- Instructions to follow
Write out every line of the material as it stands, apart from the pictures.

■ ■ ■ ■ ■ ■ ■

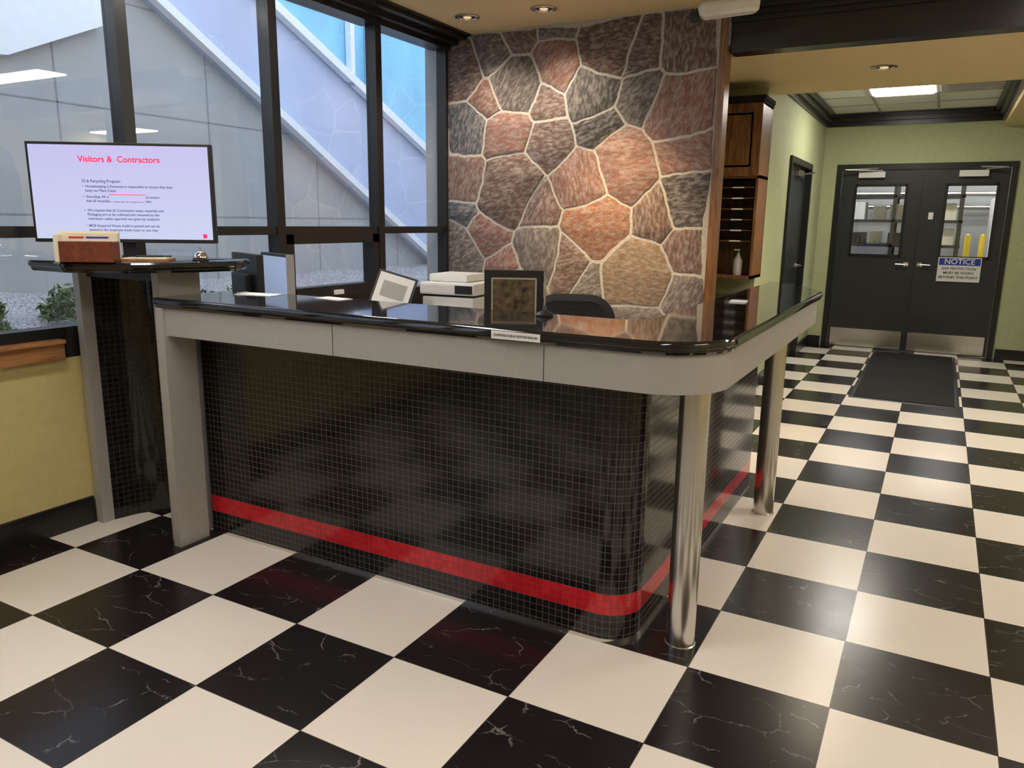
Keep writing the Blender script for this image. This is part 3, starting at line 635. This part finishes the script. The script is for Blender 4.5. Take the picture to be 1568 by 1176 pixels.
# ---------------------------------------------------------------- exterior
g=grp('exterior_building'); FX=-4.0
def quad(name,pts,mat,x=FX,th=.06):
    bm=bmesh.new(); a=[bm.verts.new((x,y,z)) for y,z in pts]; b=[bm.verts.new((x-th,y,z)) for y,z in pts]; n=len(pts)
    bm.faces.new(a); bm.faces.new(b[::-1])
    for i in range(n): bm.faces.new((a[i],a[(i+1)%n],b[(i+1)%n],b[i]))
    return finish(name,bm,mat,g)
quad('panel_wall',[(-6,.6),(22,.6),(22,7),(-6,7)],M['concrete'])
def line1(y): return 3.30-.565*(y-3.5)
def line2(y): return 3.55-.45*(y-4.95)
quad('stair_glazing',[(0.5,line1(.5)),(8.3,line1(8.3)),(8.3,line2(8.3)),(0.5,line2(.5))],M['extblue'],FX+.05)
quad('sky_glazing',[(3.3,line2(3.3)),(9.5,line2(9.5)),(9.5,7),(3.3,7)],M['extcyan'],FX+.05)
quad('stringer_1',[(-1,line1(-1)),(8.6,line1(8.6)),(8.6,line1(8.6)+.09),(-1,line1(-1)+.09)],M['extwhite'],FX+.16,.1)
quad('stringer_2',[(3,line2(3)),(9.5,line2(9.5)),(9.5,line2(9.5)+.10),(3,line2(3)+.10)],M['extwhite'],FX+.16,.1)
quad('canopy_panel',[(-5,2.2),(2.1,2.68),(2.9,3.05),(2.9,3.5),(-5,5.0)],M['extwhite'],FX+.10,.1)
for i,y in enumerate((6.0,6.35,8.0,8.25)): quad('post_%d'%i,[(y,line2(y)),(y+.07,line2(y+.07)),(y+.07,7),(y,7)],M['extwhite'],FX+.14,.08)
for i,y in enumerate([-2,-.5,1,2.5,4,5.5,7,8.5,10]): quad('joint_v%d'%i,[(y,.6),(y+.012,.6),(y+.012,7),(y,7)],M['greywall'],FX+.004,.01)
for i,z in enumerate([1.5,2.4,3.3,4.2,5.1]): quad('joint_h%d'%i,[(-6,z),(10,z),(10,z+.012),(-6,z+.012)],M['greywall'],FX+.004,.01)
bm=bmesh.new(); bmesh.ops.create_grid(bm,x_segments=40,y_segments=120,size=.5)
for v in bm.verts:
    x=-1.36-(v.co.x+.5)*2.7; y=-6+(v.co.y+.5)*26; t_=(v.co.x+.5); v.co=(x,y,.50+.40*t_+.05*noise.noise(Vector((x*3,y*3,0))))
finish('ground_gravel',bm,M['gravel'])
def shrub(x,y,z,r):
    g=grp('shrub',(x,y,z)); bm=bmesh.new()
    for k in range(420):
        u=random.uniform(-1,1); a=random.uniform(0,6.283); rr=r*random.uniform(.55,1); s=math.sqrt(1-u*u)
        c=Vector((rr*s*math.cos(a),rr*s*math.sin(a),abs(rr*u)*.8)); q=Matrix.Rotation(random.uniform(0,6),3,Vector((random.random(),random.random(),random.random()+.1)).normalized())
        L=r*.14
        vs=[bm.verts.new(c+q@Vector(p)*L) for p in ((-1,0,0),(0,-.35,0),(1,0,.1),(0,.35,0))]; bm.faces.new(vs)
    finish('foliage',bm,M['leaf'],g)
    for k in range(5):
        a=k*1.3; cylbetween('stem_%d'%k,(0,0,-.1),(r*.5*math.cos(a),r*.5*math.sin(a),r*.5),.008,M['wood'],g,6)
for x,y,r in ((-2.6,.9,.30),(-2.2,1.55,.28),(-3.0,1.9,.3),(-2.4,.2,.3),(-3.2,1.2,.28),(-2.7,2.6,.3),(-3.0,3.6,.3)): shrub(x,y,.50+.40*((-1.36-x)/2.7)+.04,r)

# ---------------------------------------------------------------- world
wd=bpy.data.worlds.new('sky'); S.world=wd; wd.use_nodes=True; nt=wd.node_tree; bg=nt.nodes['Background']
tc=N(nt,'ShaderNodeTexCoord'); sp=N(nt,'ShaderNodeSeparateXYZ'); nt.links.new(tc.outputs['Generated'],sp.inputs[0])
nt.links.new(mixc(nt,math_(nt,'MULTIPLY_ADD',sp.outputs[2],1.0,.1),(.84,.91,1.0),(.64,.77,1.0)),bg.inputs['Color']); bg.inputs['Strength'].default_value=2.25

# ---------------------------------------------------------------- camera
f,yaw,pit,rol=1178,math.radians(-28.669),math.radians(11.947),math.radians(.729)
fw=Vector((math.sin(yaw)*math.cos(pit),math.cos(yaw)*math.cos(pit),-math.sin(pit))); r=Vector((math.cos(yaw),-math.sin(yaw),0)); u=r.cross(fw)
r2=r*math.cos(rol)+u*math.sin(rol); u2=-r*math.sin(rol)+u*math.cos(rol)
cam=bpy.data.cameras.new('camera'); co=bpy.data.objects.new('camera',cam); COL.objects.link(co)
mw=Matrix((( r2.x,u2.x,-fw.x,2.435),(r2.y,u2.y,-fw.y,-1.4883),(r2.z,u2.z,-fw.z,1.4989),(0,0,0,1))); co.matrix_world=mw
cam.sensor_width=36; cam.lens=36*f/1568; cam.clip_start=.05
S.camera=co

■ ■ ■ ■ ■ ■ ■

- Full answer
Keep writing the Blender script for this image. This is part 3, starting at line 635. This part finishes the script. The script is for Blender 4.5. Take the picture to be 1568 by 1176 pixels.
# ---------------------------------------------------------------- exterior
g=grp('exterior_building'); FX=-4.0
def quad(name,pts,mat,x=FX,th=.06):
    bm=bmesh.new(); a=[bm.verts.new((x,y,z)) for y,z in pts]; b=[bm.verts.new((x-th,y,z)) for y,z in pts]; n=len(pts)
    bm.faces.new(a); bm.faces.new(b[::-1])
    for i in range(n): bm.faces.new((a[i],a[(i+1)%n],b[(i+1)%n],b[i]))
    return finish(name,bm,mat,g)
quad('panel_wall',[(-6,.6),(22,.6),(22,7),(-6,7)],M['concrete'])
def line1(y): return 3.30-.565*(y-3.5)
def line2(y): return 3.55-.45*(y-4.95)
quad('stair_glazing',[(0.5,line1(.5)),(8.3,line1(8.3)),(8.3,line2(8.3)),(0.5,line2(.5))],M['extblue'],FX+.05)
quad('sky_glazing',[(3.3,line2(3.3)),(9.5,line2(9.5)),(9.5,7),(3.3,7)],M['extcyan'],FX+.05)
quad('stringer_1',[(-1,line1(-1)),(8.6,line1(8.6)),(8.6,line1(8.6)+.09),(-1,line1(-1)+.09)],M['extwhite'],FX+.16,.1)
quad('stringer_2',[(3,line2(3)),(9.5,line2(9.5)),(9.5,line2(9.5)+.10),(3,line2(3)+.10)],M['extwhite'],FX+.16,.1)
quad('canopy_panel',[(-5,2.2),(2.1,2.68),(2.9,3.05),(2.9,3.5),(-5,5.0)],M['extwhite'],FX+.10,.1)
for i,y in enumerate((6.0,6.35,8.0,8.25)): quad('post_%d'%i,[(y,line2(y)),(y+.07,line2(y+.07)),(y+.07,7),(y,7)],M['extwhite'],FX+.14,.08)
for i,y in enumerate([-2,-.5,1,2.5,4,5.5,7,8.5,10]): quad('joint_v%d'%i,[(y,.6),(y+.012,.6),(y+.012,7),(y,7)],M['greywall'],FX+.004,.01)
for i,z in enumerate([1.5,2.4,3.3,4.2,5.1]): quad('joint_h%d'%i,[(-6,z),(10,z),(10,z+.012),(-6,z+.012)],M['greywall'],FX+.004,.01)
bm=bmesh.new(); bmesh.ops.create_grid(bm,x_segments=40,y_segments=120,size=.5)
for v in bm.verts:
    x=-1.36-(v.co.x+.5)*2.7; y=-6+(v.co.y+.5)*26; t_=(v.co.x+.5); v.co=(x,y,.50+.40*t_+.05*noise.noise(Vector((x*3,y*3,0))))
finish('ground_gravel',bm,M['gravel'])
def shrub(x,y,z,r):
    g=grp('shrub',(x,y,z)); bm=bmesh.new()
    for k in range(420):
        u=random.uniform(-1,1); a=random.uniform(0,6.283); rr=r*random.uniform(.55,1); s=math.sqrt(1-u*u)
        c=Vector((rr*s*math.cos(a),rr*s*math.sin(a),abs(rr*u)*.8)); q=Matrix.Rotation(random.uniform(0,6),3,Vector((random.random(),random.random(),random.random()+.1)).normalized())
        L=r*.14
        vs=[bm.verts.new(c+q@Vector(p)*L) for p in ((-1,0,0),(0,-.35,0),(1,0,.1),(0,.35,0))]; bm.faces.new(vs)
    finish('foliage',bm,M['leaf'],g)
    for k in range(5):
        a=k*1.3; cylbetween('stem_%d'%k,(0,0,-.1),(r*.5*math.cos(a),r*.5*math.sin(a),r*.5),.008,M['wood'],g,6)
for x,y,r in ((-2.6,.9,.30),(-2.2,1.55,.28),(-3.0,1.9,.3),(-2.4,.2,.3),(-3.2,1.2,.28),(-2.7,2.6,.3),(-3.0,3.6,.3)): shrub(x,y,.50+.40*((-1.36-x)/2.7)+.04,r)

# ---------------------------------------------------------------- world
wd=bpy.data.worlds.new('sky'); S.world=wd; wd.use_nodes=True; nt=wd.node_tree; bg=nt.nodes['Background']
tc=N(nt,'ShaderNodeTexCoord'); sp=N(nt,'ShaderNodeSeparateXYZ'); nt.links.new(tc.outputs['Generated'],sp.inputs[0])
nt.links.new(mixc(nt,math_(nt,'MULTIPLY_ADD',sp.outputs[2],1.0,.1),(.84,.91,1.0),(.64,.77,1.0)),bg.inputs['Color']); bg.inputs['Strength'].default_value=2.25

# ---------------------------------------------------------------- camera
f,yaw,pit,rol=1178,math.radians(-28.669),math.radians(11.947),math.radians(.729)
fw=Vector((math.sin(yaw)*math.cos(pit),math.cos(yaw)*math.cos(pit),-math.sin(pit))); r=Vector((math.cos(yaw),-math.sin(yaw),0)); u=r.cross(fw)
r2=r*math.cos(rol)+u*math.sin(rol); u2=-r*math.sin(rol)+u*math.cos(rol)
cam=bpy.data.cameras.new('camera'); co=bpy.data.objects.new('camera',cam); COL.objects.link(co)
mw=Matrix((( r2.x,u2.x,-fw.x,2.435),(r2.y,u2.y,-fw.y,-1.4883),(r2.z,u2.z,-fw.z,1.4989),(0,0,0,1))); co.matrix_world=mw
cam.sensor_width=36; cam.lens=36*f/1568; cam.clip_start=.05
S.camera=co